__Written request__.
Repeat the data that follows, word for word, without the images.

__Given material__.
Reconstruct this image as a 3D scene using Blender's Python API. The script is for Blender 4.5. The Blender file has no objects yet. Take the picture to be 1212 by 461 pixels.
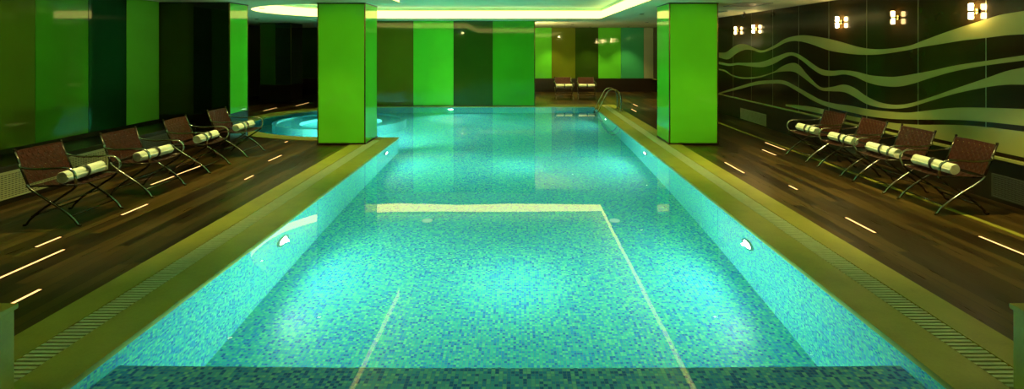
import bpy, bmesh, math, random
from mathutils import Vector, Matrix
from mathutils.geometry import tessellate_polygon
random.seed(7)
PI = math.pi
scn = bpy.context.scene
C = scn.collection

# ------------------------------------------------------------------ helpers
def link(name, me, parent=None):
    o = bpy.data.objects.new(name, me)
    C.objects.link(o)
    if parent is not None:
        o.parent = parent
    return o

class MB:
    """collects shapes, links them as ONE mesh object"""
    def __init__(self):
        self.v, self.f, self.uv, self.sm = [], [], [], []
    def face(self, pts, uv=None, smooth=False):
        b = len(self.v)
        self.v += [tuple(p) for p in pts]
        self.f.append(tuple(range(b, b + len(pts))))
        self.uv.append(uv); self.sm.append(smooth)
    def mesh(self, verts, faces, smooth=False):
        b = len(self.v)
        self.v += [tuple(p) for p in verts]
        for f in faces:
            self.f.append(tuple(b + i for i in f)); self.uv.append(None); self.sm.append(smooth)
    def box(self, x0, x1, y0, y1, z0, z1):
        v = [(x0,y0,z0),(x1,y0,z0),(x1,y1,z0),(x0,y1,z0),(x0,y0,z1),(x1,y0,z1),(x1,y1,z1),(x0,y1,z1)]
        self.mesh(v, [(3,2,1,0),(4,5,6,7),(0,1,5,4),(1,2,6,5),(2,3,7,6),(3,0,4,7)])
        return self
    def tube(self, pts, r, n=8, flat=1.0, closed=False):
        pts = [Vector(p) for p in pts]
        m = len(pts); rings = []
        up = None
        for i, p in enumerate(pts):
            a = pts[i-1] if (i > 0 or closed) else p
            b = pts[(i+1) % m] if (i < m-1 or closed) else p
            t = (b - a).normalized()
            if up is None:
                up = Vector((0,0,1)) if abs(t.z) < .9 else Vector((0,1,0))
            s = t.cross(up).normalized()
            up = s.cross(t).normalized()
            rr = r[i] if isinstance(r, (list, tuple)) else r
            rings.append([p + s*math.cos(2*PI*k/n)*rr*flat + up*math.sin(2*PI*k/n)*rr for k in range(n)])
        v = [q for ring in rings for q in ring]; f = []
        L = m if closed else m - 1
        for i in range(L):
            j = (i+1) % m
            for k in range(n):
                k2 = (k+1) % n
                f.append((i*n+k, i*n+k2, j*n+k2, j*n+k))
        self.mesh(v, f, True)
        if not closed:
            self.face(list(reversed(rings[0]))); self.face(rings[-1])
        return self
    def lathe(self, prof, c=(0,0,0), axis='z', n=20, smooth=True):
        cx, cy, cz = c; v = []; f = []
        for (r, h) in prof:
            for k in range(n):
                a = 2*PI*k/n; u, w = r*math.cos(a), r*math.sin(a)
                if axis == 'z': v.append((cx+u, cy+w, cz+h))
                elif axis == 'x': v.append((cx+h, cy+u, cz+w))
                else: v.append((cx+w, cy+h, cz+u))
        for i in range(len(prof)-1):
            for k in range(n):
                k2 = (k+1) % n
                f.append((i*n+k, i*n+k2, (i+1)*n+k2, (i+1)*n+k))
        self.mesh(v, f, smooth)
        self.mesh(v[:n], [tuple(reversed(range(n)))]); self.mesh(v[-n:], [tuple(range(n))])
        return self
    def ring(self, A, B, za, zb, down=None):
        """top surface between two outlines of equal length, optional sides down to z=down"""
        n = len(A)
        for i in range(n):
            j = (i+1) % n
            self.face([(*A[i],za),(*A[j],za),(*B[j],zb),(*B[i],zb)])
            if down is not None:
                self.face([(*A[i],down),(*A[j],down),(*A[j],za),(*A[i],za)])
                self.face([(*B[j],down),(*B[i],down),(*B[i],zb),(*B[j],zb)])
        return self
    def poly(self, loops, z, up=True):
        """flat polygon with holes"""
        ls = [[Vector((x,y,0)) for x,y in l] for l in loops]
        flat = [p for l in ls for p in l]
        for t in tessellate_polygon(ls):
            q = [flat[i] for i in t]
            nz = (q[1]-q[0]).cross(q[2]-q[0]).z
            if (nz > 0) != up: q.reverse()
            self.face([(p.x,p.y,z) for p in q], [(p.x,p.y) for p in q])
        return self
    def wall(self, loop, z0, z1, closed=True, flip=False):
        n = len(loop); s = 0.0
        for i in range(n if closed else n-1):
            a, b = loop[i], loop[(i+1) % n]
            L = math.hypot(b[0]-a[0], b[1]-a[1])
            q = [(*a,z0),(*b,z0),(*b,z1),(*a,z1)]; u = [(s,z0),(s+L,z0),(s+L,z1),(s,z1)]
            if flip: q.reverse(); u.reverse()
            self.face(q, u); s += L
        return self
    def build(self, name, mat, parent=None, bevel=0, weld=True):
        me = bpy.data.meshes.new(name)
        me.from_pydata(self.v, [], self.f)
        if any(u is not None for u in self.uv):
            lay = me.uv_layers.new(name='UVMap')
            for p, u in zip(me.polygons, self.uv):
                if u is None: continue
                for li, c in zip(p.loop_indices, u): lay.data[li].uv = c
        me.polygons.foreach_set('use_smooth', self.sm)
        if weld:
            bm = bmesh.new(); bm.from_mesh(me)
            bmesh.ops.remove_doubles(bm, verts=bm.verts, dist=1e-5)
            bm.to_mesh(me); bm.free()
        me.materials.append(mat); me.update()
        o = link(name, me, parent)
        if bevel:
            b = o.modifiers.new('b', 'BEVEL'); b.width = bevel; b.segments = 2; b.limit_method = 'ANGLE'
        return o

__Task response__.
Reconstruct this image as a 3D scene using Blender's Python API. The script is for Blender 4.5. The Blender file has no objects yet. Take the picture to be 1212 by 461 pixels.
import bpy, bmesh, math, random
from mathutils import Vector, Matrix
from mathutils.geometry import tessellate_polygon
random.seed(7)
PI = math.pi
scn = bpy.context.scene
C = scn.collection

# ------------------------------------------------------------------ helpers
def link(name, me, parent=None):
    o = bpy.data.objects.new(name, me)
    C.objects.link(o)
    if parent is not None:
        o.parent = parent
    return o

class MB:
    """collects shapes, links them as ONE mesh object"""
    def __init__(self):
        self.v, self.f, self.uv, self.sm = [], [], [], []
    def face(self, pts, uv=None, smooth=False):
        b = len(self.v)
        self.v += [tuple(p) for p in pts]
        self.f.append(tuple(range(b, b + len(pts))))
        self.uv.append(uv); self.sm.append(smooth)
    def mesh(self, verts, faces, smooth=False):
        b = len(self.v)
        self.v += [tuple(p) for p in verts]
        for f in faces:
            self.f.append(tuple(b + i for i in f)); self.uv.append(None); self.sm.append(smooth)
    def box(self, x0, x1, y0, y1, z0, z1):
        v = [(x0,y0,z0),(x1,y0,z0),(x1,y1,z0),(x0,y1,z0),(x0,y0,z1),(x1,y0,z1),(x1,y1,z1),(x0,y1,z1)]
        self.mesh(v, [(3,2,1,0),(4,5,6,7),(0,1,5,4),(1,2,6,5),(2,3,7,6),(3,0,4,7)])
        return self
    def tube(self, pts, r, n=8, flat=1.0, closed=False):
        pts = [Vector(p) for p in pts]
        m = len(pts); rings = []
        up = None
        for i, p in enumerate(pts):
            a = pts[i-1] if (i > 0 or closed) else p
            b = pts[(i+1) % m] if (i < m-1 or closed) else p
            t = (b - a).normalized()
            if up is None:
                up = Vector((0,0,1)) if abs(t.z) < .9 else Vector((0,1,0))
            s = t.cross(up).normalized()
            up = s.cross(t).normalized()
            rr = r[i] if isinstance(r, (list, tuple)) else r
            rings.append([p + s*math.cos(2*PI*k/n)*rr*flat + up*math.sin(2*PI*k/n)*rr for k in range(n)])
        v = [q for ring in rings for q in ring]; f = []
        L = m if closed else m - 1
        for i in range(L):
            j = (i+1) % m
            for k in range(n):
                k2 = (k+1) % n
                f.append((i*n+k, i*n+k2, j*n+k2, j*n+k))
        self.mesh(v, f, True)
        if not closed:
            self.face(list(reversed(rings[0]))); self.face(rings[-1])
        return self
    def lathe(self, prof, c=(0,0,0), axis='z', n=20, smooth=True):
        cx, cy, cz = c; v = []; f = []
        for (r, h) in prof:
            for k in range(n):
                a = 2*PI*k/n; u, w = r*math.cos(a), r*math.sin(a)
                if axis == 'z': v.append((cx+u, cy+w, cz+h))
                elif axis == 'x': v.append((cx+h, cy+u, cz+w))
                else: v.append((cx+w, cy+h, cz+u))
        for i in range(len(prof)-1):
            for k in range(n):
                k2 = (k+1) % n
                f.append((i*n+k, i*n+k2, (i+1)*n+k2, (i+1)*n+k))
        self.mesh(v, f, smooth)
        self.mesh(v[:n], [tuple(reversed(range(n)))]); self.mesh(v[-n:], [tuple(range(n))])
        return self
    def ring(self, A, B, za, zb, down=None):
        """top surface between two outlines of equal length, optional sides down to z=down"""
        n = len(A)
        for i in range(n):
            j = (i+1) % n
            self.face([(*A[i],za),(*A[j],za),(*B[j],zb),(*B[i],zb)])
            if down is not None:
                self.face([(*A[i],down),(*A[j],down),(*A[j],za),(*A[i],za)])
                self.face([(*B[j],down),(*B[i],down),(*B[i],zb),(*B[j],zb)])
        return self
    def poly(self, loops, z, up=True):
        """flat polygon with holes"""
        ls = [[Vector((x,y,0)) for x,y in l] for l in loops]
        flat = [p for l in ls for p in l]
        for t in tessellate_polygon(ls):
            q = [flat[i] for i in t]
            nz = (q[1]-q[0]).cross(q[2]-q[0]).z
            if (nz > 0) != up: q.reverse()
            self.face([(p.x,p.y,z) for p in q], [(p.x,p.y) for p in q])
        return self
    def wall(self, loop, z0, z1, closed=True, flip=False):
        n = len(loop); s = 0.0
        for i in range(n if closed else n-1):
            a, b = loop[i], loop[(i+1) % n]
            L = math.hypot(b[0]-a[0], b[1]-a[1])
            q = [(*a,z0),(*b,z0),(*b,z1),(*a,z1)]; u = [(s,z0),(s+L,z0),(s+L,z1),(s,z1)]
            if flip: q.reverse(); u.reverse()
            self.face(q, u); s += L
        return self
    def build(self, name, mat, parent=None, bevel=0, weld=True):
        me = bpy.data.meshes.new(name)
        me.from_pydata(self.v, [], self.f)
        if any(u is not None for u in self.uv):
            lay = me.uv_layers.new(name='UVMap')
            for p, u in zip(me.polygons, self.uv):
                if u is None: continue
                for li, c in zip(p.loop_indices, u): lay.data[li].uv = c
        me.polygons.foreach_set('use_smooth', self.sm)
        if weld:
            bm = bmesh.new(); bm.from_mesh(me)
            bmesh.ops.remove_doubles(bm, verts=bm.verts, dist=1e-5)
            bm.to_mesh(me); bm.free()
        me.materials.append(mat); me.update()
        o = link(name, me, parent)
        if bevel:
            b = o.modifiers.new('b', 'BEVEL'); b.width = bevel; b.segments = 2; b.limit_method = 'ANGLE'
        return o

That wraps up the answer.